Short task:
Transcribe exactly the lines from the one containing "Write a Godot" through the one containing "v.append(p[k]); n.append(m[k]); c.append(col)", both included, and leave out any pictures.
** begin **
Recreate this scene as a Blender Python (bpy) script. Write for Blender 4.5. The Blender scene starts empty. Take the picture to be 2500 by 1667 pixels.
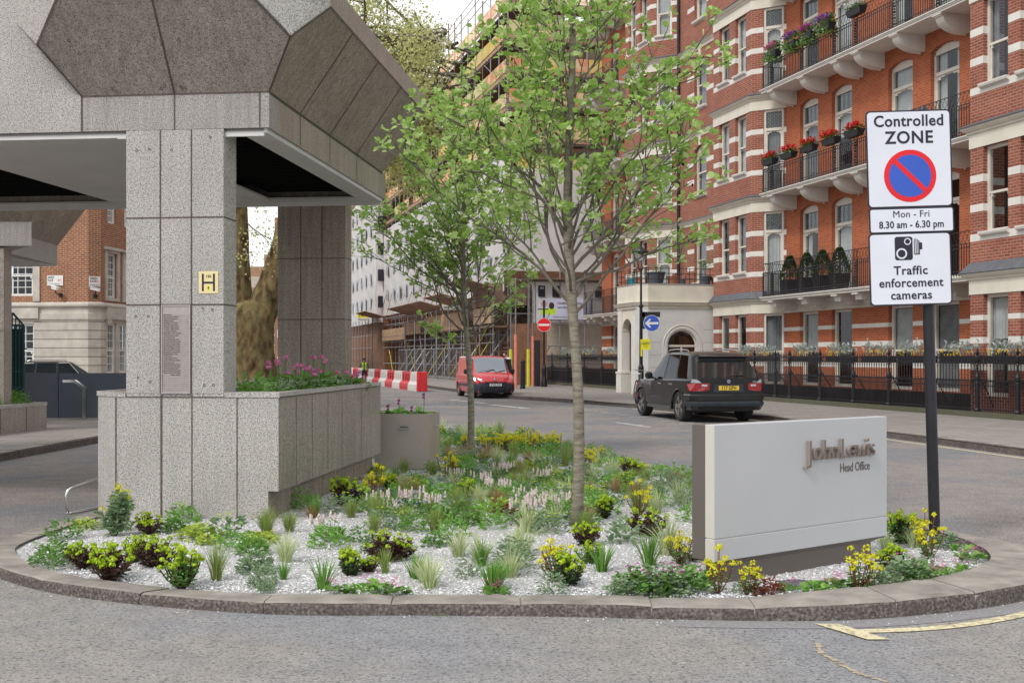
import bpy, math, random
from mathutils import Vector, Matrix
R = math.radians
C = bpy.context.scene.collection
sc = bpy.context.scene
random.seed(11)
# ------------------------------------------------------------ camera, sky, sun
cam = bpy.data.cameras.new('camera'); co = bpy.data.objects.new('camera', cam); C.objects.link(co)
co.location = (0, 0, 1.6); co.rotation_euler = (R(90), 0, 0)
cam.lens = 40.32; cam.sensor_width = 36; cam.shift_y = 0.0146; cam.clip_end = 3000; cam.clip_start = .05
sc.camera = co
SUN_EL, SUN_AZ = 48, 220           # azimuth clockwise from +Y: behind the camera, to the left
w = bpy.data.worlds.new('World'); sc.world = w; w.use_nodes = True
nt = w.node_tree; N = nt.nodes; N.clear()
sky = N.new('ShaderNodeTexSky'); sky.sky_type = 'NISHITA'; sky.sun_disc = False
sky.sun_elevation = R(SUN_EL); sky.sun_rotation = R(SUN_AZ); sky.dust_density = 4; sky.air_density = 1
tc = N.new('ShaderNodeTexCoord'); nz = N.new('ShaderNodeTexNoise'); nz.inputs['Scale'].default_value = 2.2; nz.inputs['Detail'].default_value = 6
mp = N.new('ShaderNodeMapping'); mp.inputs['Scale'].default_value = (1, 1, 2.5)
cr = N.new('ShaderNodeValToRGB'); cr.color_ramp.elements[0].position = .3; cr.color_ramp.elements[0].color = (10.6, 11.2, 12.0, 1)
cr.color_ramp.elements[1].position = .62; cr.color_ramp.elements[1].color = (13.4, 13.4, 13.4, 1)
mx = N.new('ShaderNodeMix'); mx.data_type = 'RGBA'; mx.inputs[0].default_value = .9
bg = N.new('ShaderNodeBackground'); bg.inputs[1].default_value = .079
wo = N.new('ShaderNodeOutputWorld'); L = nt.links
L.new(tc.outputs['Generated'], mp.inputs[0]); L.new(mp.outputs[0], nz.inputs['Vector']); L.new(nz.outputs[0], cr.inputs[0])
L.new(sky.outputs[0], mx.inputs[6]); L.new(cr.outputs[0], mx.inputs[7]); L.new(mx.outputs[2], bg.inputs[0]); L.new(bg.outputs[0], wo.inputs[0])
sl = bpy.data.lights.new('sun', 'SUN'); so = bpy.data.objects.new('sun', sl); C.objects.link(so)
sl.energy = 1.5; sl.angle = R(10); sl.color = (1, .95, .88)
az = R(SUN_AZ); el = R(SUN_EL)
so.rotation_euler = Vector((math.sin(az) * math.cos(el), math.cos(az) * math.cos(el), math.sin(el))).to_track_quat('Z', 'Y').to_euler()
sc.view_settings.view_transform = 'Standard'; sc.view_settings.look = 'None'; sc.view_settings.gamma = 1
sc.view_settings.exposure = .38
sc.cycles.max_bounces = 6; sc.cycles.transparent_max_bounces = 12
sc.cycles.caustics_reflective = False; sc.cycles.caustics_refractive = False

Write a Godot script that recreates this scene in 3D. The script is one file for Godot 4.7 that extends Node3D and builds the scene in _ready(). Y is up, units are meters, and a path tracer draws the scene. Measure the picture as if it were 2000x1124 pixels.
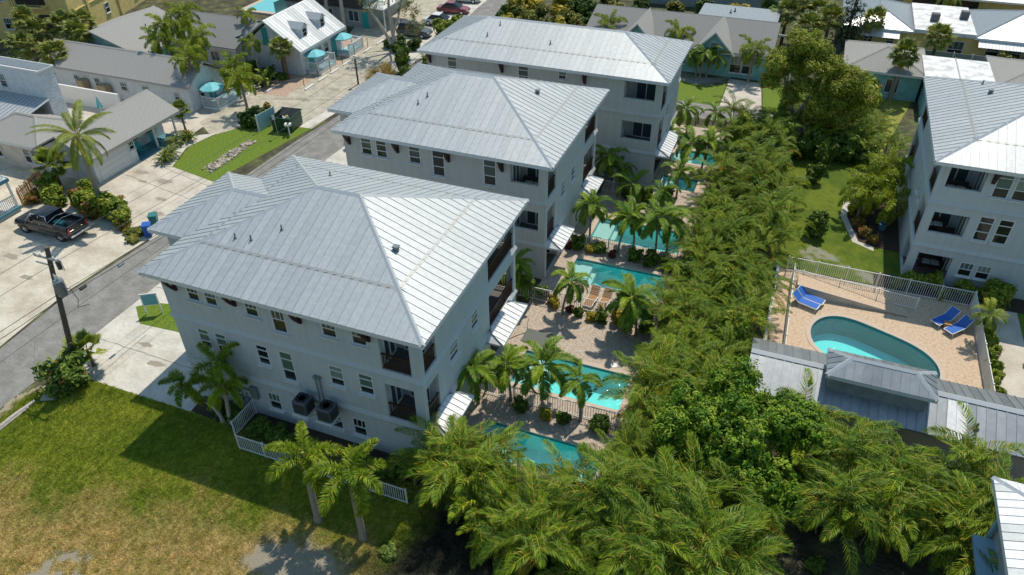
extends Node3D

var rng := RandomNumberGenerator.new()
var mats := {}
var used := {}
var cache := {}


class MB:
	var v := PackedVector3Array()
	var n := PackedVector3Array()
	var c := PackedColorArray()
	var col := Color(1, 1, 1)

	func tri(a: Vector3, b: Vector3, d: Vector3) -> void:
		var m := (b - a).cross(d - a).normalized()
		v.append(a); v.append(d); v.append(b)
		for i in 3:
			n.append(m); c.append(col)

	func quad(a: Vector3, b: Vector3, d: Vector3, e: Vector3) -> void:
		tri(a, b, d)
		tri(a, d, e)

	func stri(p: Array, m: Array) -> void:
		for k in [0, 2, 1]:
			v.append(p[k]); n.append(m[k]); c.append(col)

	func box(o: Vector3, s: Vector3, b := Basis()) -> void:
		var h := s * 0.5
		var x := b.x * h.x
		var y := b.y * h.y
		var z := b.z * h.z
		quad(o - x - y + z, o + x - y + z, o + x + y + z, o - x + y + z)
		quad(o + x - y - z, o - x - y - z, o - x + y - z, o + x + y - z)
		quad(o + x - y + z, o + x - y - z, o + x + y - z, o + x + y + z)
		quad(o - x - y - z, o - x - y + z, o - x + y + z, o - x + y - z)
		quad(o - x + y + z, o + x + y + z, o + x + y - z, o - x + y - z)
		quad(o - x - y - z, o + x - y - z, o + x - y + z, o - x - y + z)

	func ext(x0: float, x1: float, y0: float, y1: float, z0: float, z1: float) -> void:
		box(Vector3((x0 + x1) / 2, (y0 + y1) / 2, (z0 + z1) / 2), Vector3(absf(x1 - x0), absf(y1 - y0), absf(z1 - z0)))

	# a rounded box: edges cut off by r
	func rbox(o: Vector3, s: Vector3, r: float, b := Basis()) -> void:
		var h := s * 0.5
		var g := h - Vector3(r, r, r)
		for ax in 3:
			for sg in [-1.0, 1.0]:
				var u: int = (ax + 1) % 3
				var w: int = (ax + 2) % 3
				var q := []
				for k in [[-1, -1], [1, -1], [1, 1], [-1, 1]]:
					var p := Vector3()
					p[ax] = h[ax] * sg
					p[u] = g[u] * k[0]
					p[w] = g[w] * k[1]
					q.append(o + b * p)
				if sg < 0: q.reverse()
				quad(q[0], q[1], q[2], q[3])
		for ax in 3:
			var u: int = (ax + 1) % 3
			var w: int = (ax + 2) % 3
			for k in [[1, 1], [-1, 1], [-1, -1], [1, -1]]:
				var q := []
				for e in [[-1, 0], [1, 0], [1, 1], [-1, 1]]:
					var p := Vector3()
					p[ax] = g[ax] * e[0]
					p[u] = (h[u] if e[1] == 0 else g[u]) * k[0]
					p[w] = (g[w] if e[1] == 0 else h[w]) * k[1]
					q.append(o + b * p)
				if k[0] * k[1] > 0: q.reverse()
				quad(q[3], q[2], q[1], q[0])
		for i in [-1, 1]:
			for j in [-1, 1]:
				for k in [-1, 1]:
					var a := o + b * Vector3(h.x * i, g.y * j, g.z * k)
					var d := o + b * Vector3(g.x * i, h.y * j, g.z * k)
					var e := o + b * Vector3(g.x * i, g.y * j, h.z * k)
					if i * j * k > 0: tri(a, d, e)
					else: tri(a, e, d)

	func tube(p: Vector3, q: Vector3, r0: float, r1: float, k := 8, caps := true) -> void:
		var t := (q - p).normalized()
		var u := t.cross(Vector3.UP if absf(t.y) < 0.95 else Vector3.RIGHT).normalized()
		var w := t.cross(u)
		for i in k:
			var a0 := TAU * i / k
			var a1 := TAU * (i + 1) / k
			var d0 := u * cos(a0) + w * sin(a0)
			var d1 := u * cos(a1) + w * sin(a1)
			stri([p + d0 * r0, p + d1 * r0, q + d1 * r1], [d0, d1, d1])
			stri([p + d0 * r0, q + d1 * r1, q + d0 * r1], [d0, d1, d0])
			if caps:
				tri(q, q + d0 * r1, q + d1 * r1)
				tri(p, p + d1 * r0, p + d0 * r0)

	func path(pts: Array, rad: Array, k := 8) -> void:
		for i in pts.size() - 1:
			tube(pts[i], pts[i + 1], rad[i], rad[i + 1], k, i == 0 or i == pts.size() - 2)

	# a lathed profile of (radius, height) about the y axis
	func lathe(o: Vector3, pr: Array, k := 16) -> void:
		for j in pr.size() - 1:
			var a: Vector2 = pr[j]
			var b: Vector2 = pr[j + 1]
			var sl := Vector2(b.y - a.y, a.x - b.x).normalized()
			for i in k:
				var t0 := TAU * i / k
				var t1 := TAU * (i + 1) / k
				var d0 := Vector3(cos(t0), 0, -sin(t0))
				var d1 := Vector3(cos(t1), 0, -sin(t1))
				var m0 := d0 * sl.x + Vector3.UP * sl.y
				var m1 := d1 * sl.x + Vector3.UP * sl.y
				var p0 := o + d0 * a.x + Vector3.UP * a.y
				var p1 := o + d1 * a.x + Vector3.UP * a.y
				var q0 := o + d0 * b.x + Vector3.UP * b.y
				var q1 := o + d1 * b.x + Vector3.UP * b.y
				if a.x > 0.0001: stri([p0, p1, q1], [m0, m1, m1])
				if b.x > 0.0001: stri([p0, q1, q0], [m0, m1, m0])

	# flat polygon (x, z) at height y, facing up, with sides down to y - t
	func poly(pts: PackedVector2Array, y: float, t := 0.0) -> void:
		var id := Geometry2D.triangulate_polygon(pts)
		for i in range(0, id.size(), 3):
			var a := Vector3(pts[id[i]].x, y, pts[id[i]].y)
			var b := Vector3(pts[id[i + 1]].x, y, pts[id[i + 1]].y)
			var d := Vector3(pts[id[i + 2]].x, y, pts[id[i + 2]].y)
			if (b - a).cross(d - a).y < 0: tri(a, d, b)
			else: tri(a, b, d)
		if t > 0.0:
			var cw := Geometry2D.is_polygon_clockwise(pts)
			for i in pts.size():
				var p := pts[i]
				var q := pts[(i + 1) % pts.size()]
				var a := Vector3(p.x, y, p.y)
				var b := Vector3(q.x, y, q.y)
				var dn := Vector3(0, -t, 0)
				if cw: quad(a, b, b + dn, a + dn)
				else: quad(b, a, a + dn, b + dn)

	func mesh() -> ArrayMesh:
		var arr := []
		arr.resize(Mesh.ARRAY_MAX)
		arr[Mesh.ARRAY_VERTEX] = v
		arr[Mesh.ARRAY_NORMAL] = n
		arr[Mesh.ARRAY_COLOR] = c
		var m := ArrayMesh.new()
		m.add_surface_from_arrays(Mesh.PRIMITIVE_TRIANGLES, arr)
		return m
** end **
Result for this exercise:
Write a Godot script that recreates this scene in 3D. The script is one file for Godot 4.7 that extends Node3D and builds the scene in _ready(). Y is up, units are meters, and a path tracer draws the scene. Measure the picture as if it were 2000x1124 pixels.
extends Node3D

var rng := RandomNumberGenerator.new()
var mats := {}
var used := {}
var cache := {}


class MB:
	var v := PackedVector3Array()
	var n := PackedVector3Array()
	var c := PackedColorArray()
	var col := Color(1, 1, 1)

	func tri(a: Vector3, b: Vector3, d: Vector3) -> void:
		var m := (b - a).cross(d - a).normalized()
		v.append(a); v.append(d); v.append(b)
		for i in 3:
			n.append(m); c.append(col)

	func quad(a: Vector3, b: Vector3, d: Vector3, e: Vector3) -> void:
		tri(a, b, d)
		tri(a, d, e)

	func stri(p: Array, m: Array) -> void:
		for k in [0, 2, 1]:
			v.append(p[k]); n.append(m[k]); c.append(col)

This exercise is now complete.